-- Start Dataset content --
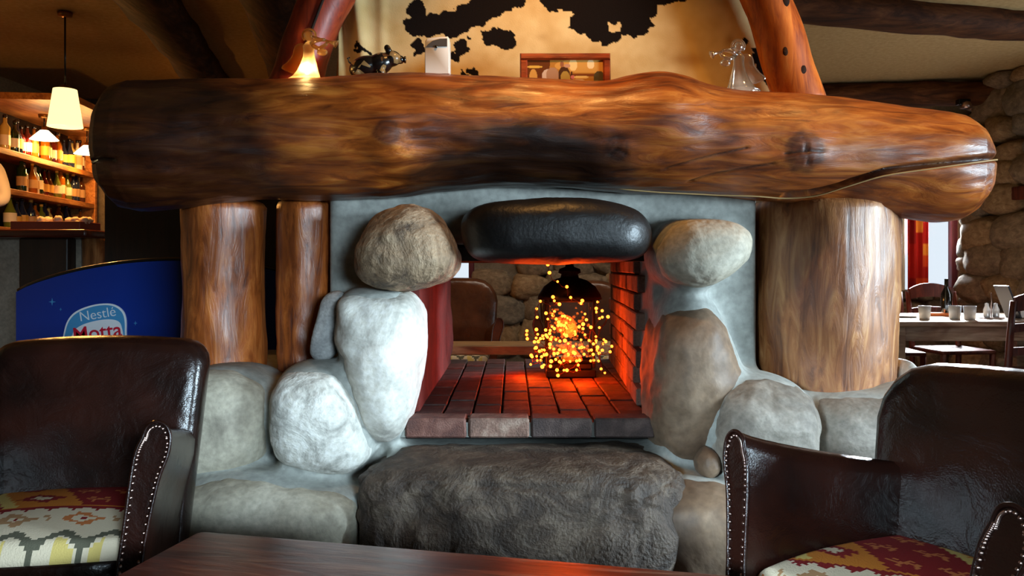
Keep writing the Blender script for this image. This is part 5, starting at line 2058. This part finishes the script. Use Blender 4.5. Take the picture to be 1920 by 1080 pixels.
TZ = 0.7525
tumbler((2.72, 5.25, TZ), 'clear tumbler on the dining table, alone nearest the thick log post')
tumbler((2.93, 5.27, TZ), 'clear tumbler on the dining table, left one of the pair by the dark bottle')
tumbler((3.00, 5.22, TZ), 'clear tumbler on the dining table, right one of the pair by the dark bottle')
tag(MB().lathe([(0, 0), (0.035, 0), (0.037, 0.01), (0.037, 0.15), (0.014, 0.20), (0.013, 0.26), (0, 0.26)], (3.12, 5.72, TZ), 18).build('wine_bottle', bpy.data.materials.get('bottle_black') or M['black'], None, True, (3.12, 5.72, TZ)), 'dark wine bottle standing on the dining table', 'bottle')
tag(MB().lathe([(0, 0), (0.06, 0), (0.11, 0.012), (0.112, 0.016), (0.06, 0.006), (0, 0.005)], (2.70, 5.48, TZ), 26).build('plate', M['porcelain'], None, True, (2.70, 5.48, TZ)), 'white plate on the dining table behind the lone tumbler', 'plate')
tag(MB().box((2.98, 5.62, TZ + 0.012), (0.16, 0.1, 0.022), 0.006).build('napkin', M['napkin'], None, True, (2.98, 5.62, TZ)), 'folded orange napkin on the dining table', 'napkin')
cs = thing('cruet_set', 'small glass cruet set on the dining table beside the dark propped menu', 'cruet', (3.22, 5.35, TZ))
for dx in (-0.03, 0.03):
    MB().lathe([(0, 0.008), (0.02, 0.008), (0.022, 0.06), (0.012, 0.085), (0.012, 0.10), (0, 0.105)], (3.22 + dx, 5.35, TZ), 14).build('shaker', M['glass'], cs)
MB().box((3.22, 5.35, TZ + 0.004), (0.14, 0.07, 0.008), 0.002).build('tray', M['nail'], cs, False)
MB().tube([(3.22, 5.35, TZ + 0.006), (3.22, 5.35, TZ + 0.17)], 0.004, 6).build('handle', M['nail'], cs)
mn = thing('menu_holder', 'dark slanted menu card propped up on the dining table', 'menu', (3.38, 5.4, TZ))
MB().box((3.36, 5.4, TZ + 0.11), (0.012, 0.16, 0.235), 0.002, Matrix.Rotation(-0.38, 3, 'Y')).build('cover', M['laptop'], mn, False)
MB().box((3.47, 5.4, TZ + 0.05), (0.14, 0.15, 0.09), 0.004).build('stand', M['porcelain'], mn, False)

# curtains: a patterned red one and a pale one beside the window
def curtain(name, x0, x1, z0, z1, y, waves, mat, label, col=None):
    nx, nz_ = 60, 90
    vs, fs, cols = [], [], []
    for j in range(nz_ + 1):
        for i in range(nx + 1):
            x = x0 + (x1 - x0) * i / nx
            z = z0 + (z1 - z0) * j / nz_
            vs.append(Vector((x, y + 0.022 * math.sin(2 * PI * waves * i / nx) * (0.7 + 0.3 * j / nz_), z)))
            if col:
                cols.append(col(x, z))
    for j in range(nz_):
        for i in range(nx):
            a_ = j * (nx + 1) + i
            fs.append((a_, a_ + 1, a_ + nx + 2, a_ + nx + 1))
    o_ = mk(name, vs, fs, mat, None, True, ((x0 + x1) / 2, y, z0), False, cols if col else None)
    s_ = o_.modifiers.new('thick', 'SOLIDIFY')
    s_.thickness = 0.004
    return tag(o_, label, 'curtain')


def redpat(x, z):
    i, j = int((x + 20) / 0.062), int(z / 0.11)
    r = random.Random(i * 97 + j * 13).random()
    if r < 0.45:
        return srgb(176, 22, 16)
    if r < 0.75:
        return srgb(214, 74, 28)
    if r < 0.88:
        return srgb(226, 140, 50)
    return srgb(140, 14, 14)


curtain('curtain', 3.74, 3.93, 0.86, 2.25, 7.52, 2.5, M['curtain'], 'red and orange patterned curtain hanging at the dining window', redpat)
curtain('curtain', 3.56, 3.72, 0.80, 2.25, 7.54, 2, M['pale_curtain'], 'pale sheer curtain at the left edge of the dining window')
tag(MB().tube([(3.45, 7.5, 2.28), (4.3, 7.5, 2.28)], 0.012, 8).build('curtain_rod', M['iron'], None, True, (3.9, 7.5, 2.28)), 'black rod carrying the curtains over the dining window', 'rod')
wl_ = thing('wall_lamp', 'small black lamp on the beam beside the stone pier', 'lamp', P(1812, 196, 6.6))
b_ = P(1812, 196, 6.6)
MB().box(b_ + Vector((0, 0.05, 0.03)), (0.10, 0.06, 0.05), 0.008).build('housing', M['black'], wl_, False)
MB().lathe([(0.05, -0.03), (0.03, 0.02), (0.0, 0.03)], b_, 16).build('reflector', M['nail'], wl_)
-- End Dataset content --
## Exercise objective
Reproduce each line exactly, please, except for any pictures.

## Correct result
Keep writing the Blender script for this image. This is part 5, starting at line 2058. This part finishes the script. Use Blender 4.5. Take the picture to be 1920 by 1080 pixels.
TZ = 0.7525
tumbler((2.72, 5.25, TZ), 'clear tumbler on the dining table, alone nearest the thick log post')
tumbler((2.93, 5.27, TZ), 'clear tumbler on the dining table, left one of the pair by the dark bottle')
tumbler((3.00, 5.22, TZ), 'clear tumbler on the dining table, right one of the pair by the dark bottle')
tag(MB().lathe([(0, 0), (0.035, 0), (0.037, 0.01), (0.037, 0.15), (0.014, 0.20), (0.013, 0.26), (0, 0.26)], (3.12, 5.72, TZ), 18).build('wine_bottle', bpy.data.materials.get('bottle_black') or M['black'], None, True, (3.12, 5.72, TZ)), 'dark wine bottle standing on the dining table', 'bottle')
tag(MB().lathe([(0, 0), (0.06, 0), (0.11, 0.012), (0.112, 0.016), (0.06, 0.006), (0, 0.005)], (2.70, 5.48, TZ), 26).build('plate', M['porcelain'], None, True, (2.70, 5.48, TZ)), 'white plate on the dining table behind the lone tumbler', 'plate')
tag(MB().box((2.98, 5.62, TZ + 0.012), (0.16, 0.1, 0.022), 0.006).build('napkin', M['napkin'], None, True, (2.98, 5.62, TZ)), 'folded orange napkin on the dining table', 'napkin')
cs = thing('cruet_set', 'small glass cruet set on the dining table beside the dark propped menu', 'cruet', (3.22, 5.35, TZ))
for dx in (-0.03, 0.03):
    MB().lathe([(0, 0.008), (0.02, 0.008), (0.022, 0.06), (0.012, 0.085), (0.012, 0.10), (0, 0.105)], (3.22 + dx, 5.35, TZ), 14).build('shaker', M['glass'], cs)
MB().box((3.22, 5.35, TZ + 0.004), (0.14, 0.07, 0.008), 0.002).build('tray', M['nail'], cs, False)
MB().tube([(3.22, 5.35, TZ + 0.006), (3.22, 5.35, TZ + 0.17)], 0.004, 6).build('handle', M['nail'], cs)
mn = thing('menu_holder', 'dark slanted menu card propped up on the dining table', 'menu', (3.38, 5.4, TZ))
MB().box((3.36, 5.4, TZ + 0.11), (0.012, 0.16, 0.235), 0.002, Matrix.Rotation(-0.38, 3, 'Y')).build('cover', M['laptop'], mn, False)
MB().box((3.47, 5.4, TZ + 0.05), (0.14, 0.15, 0.09), 0.004).build('stand', M['porcelain'], mn, False)

# curtains: a patterned red one and a pale one beside the window
def curtain(name, x0, x1, z0, z1, y, waves, mat, label, col=None):
    nx, nz_ = 60, 90
    vs, fs, cols = [], [], []
    for j in range(nz_ + 1):
        for i in range(nx + 1):
            x = x0 + (x1 - x0) * i / nx
            z = z0 + (z1 - z0) * j / nz_
            vs.append(Vector((x, y + 0.022 * math.sin(2 * PI * waves * i / nx) * (0.7 + 0.3 * j / nz_), z)))
            if col:
                cols.append(col(x, z))
    for j in range(nz_):
        for i in range(nx):
            a_ = j * (nx + 1) + i
            fs.append((a_, a_ + 1, a_ + nx + 2, a_ + nx + 1))
    o_ = mk(name, vs, fs, mat, None, True, ((x0 + x1) / 2, y, z0), False, cols if col else None)
    s_ = o_.modifiers.new('thick', 'SOLIDIFY')
    s_.thickness = 0.004
    return tag(o_, label, 'curtain')


def redpat(x, z):
    i, j = int((x + 20) / 0.062), int(z / 0.11)
    r = random.Random(i * 97 + j * 13).random()
    if r < 0.45:
        return srgb(176, 22, 16)
    if r < 0.75:
        return srgb(214, 74, 28)
    if r < 0.88:
        return srgb(226, 140, 50)
    return srgb(140, 14, 14)


curtain('curtain', 3.74, 3.93, 0.86, 2.25, 7.52, 2.5, M['curtain'], 'red and orange patterned curtain hanging at the dining window', redpat)
curtain('curtain', 3.56, 3.72, 0.80, 2.25, 7.54, 2, M['pale_curtain'], 'pale sheer curtain at the left edge of the dining window')
tag(MB().tube([(3.45, 7.5, 2.28), (4.3, 7.5, 2.28)], 0.012, 8).build('curtain_rod', M['iron'], None, True, (3.9, 7.5, 2.28)), 'black rod carrying the curtains over the dining window', 'rod')
wl_ = thing('wall_lamp', 'small black lamp on the beam beside the stone pier', 'lamp', P(1812, 196, 6.6))
b_ = P(1812, 196, 6.6)
MB().box(b_ + Vector((0, 0.05, 0.03)), (0.10, 0.06, 0.05), 0.008).build('housing', M['black'], wl_, False)
MB().lathe([(0.05, -0.03), (0.03, 0.02), (0.0, 0.03)], b_, 16).build('reflector', M['nail'], wl_)